福音化には、みことばに親しむことが必要です。また、教区や小教区、その他カトリック諸団体には、聖書の学びに真剣に粘り強く取り組むこと、さらに個人や共同での霊的読書を促すことが求められています。」(『福音の喜び』174-175参照)

 

福音宣教はまず家庭から

  因みに、すでにモーセの時代から信仰教育は、まず家庭で始めることが勧められておりました。紀元前13世紀の初頭、モーセは、40年に亘る荒れ野の旅を終えたイスラエルの群衆を前に、約束の地を遥かヨルダン川の向こう岸に望みながら、次のように切々と語りました。

 「あなたがたも子孫も生きている限り、あなたの神、主を畏れ、わたしが命じるすべて掟と戒めを守って長く生きるためである。・・・

  シェマ(聞け)、イスラエルよ。われらの神、主は唯一の主である。

あなたは心を尽くし、魂を尽くし、力を尽くして、あなたの神、主を愛しなさい。

 今日(きょう)わたしが命じるこれらの言葉を心に留め、子どもたちに繰り返し教え、家に座っているときも道を歩くときも、寝ているときも起きているときもこれを語り聞かせなさい。」(申命記6.2-7参照)と。

 ちなみに、初代教会の時代から、キリスト者の家庭こそが教会共同体の基礎であるので, 各家庭はまさに「家庭教会」にならなければという伝統があります。

 ですから、いつの時代においても、まず家庭で子どもたちにみことば教育を徹底させることによって、それぞれの家庭が教会になるという伝統を生きなければなりません。

したがって、聖ヨハネ・パウロ二世教皇は、その使徒的勧告『家庭―愛といのちの絆』によって次のように強調しておられます。

 「キリスト者の家庭は福音を受け入れ信仰を深めるにつれて、福音を告げる共同体になります。・・・『家庭は、教会のように、福音が伝えられる場であり、さらにそこから福音が広まって行く場でもなければなりません。

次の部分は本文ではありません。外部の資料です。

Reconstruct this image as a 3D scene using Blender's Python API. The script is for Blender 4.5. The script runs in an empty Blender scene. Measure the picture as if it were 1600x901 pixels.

 この使命を知っている家庭では、家族全員が同時に、福音を受け入れながら一方では福音宣教していると言えましょう。

 親は子どもに福音を伝えるだけでなく、子どもから生活に深くかかわった福音を受け取ることができます。このような家庭は、近くの家庭にとって福音宣者となります。」(『家庭―愛といのちの絆』52項参照)と。

 今週もまた、これから派遣されるそれぞれの家庭、学校、職場そして地域社会において、福音を告げ知らせて行くことができるように共に祈りましょう。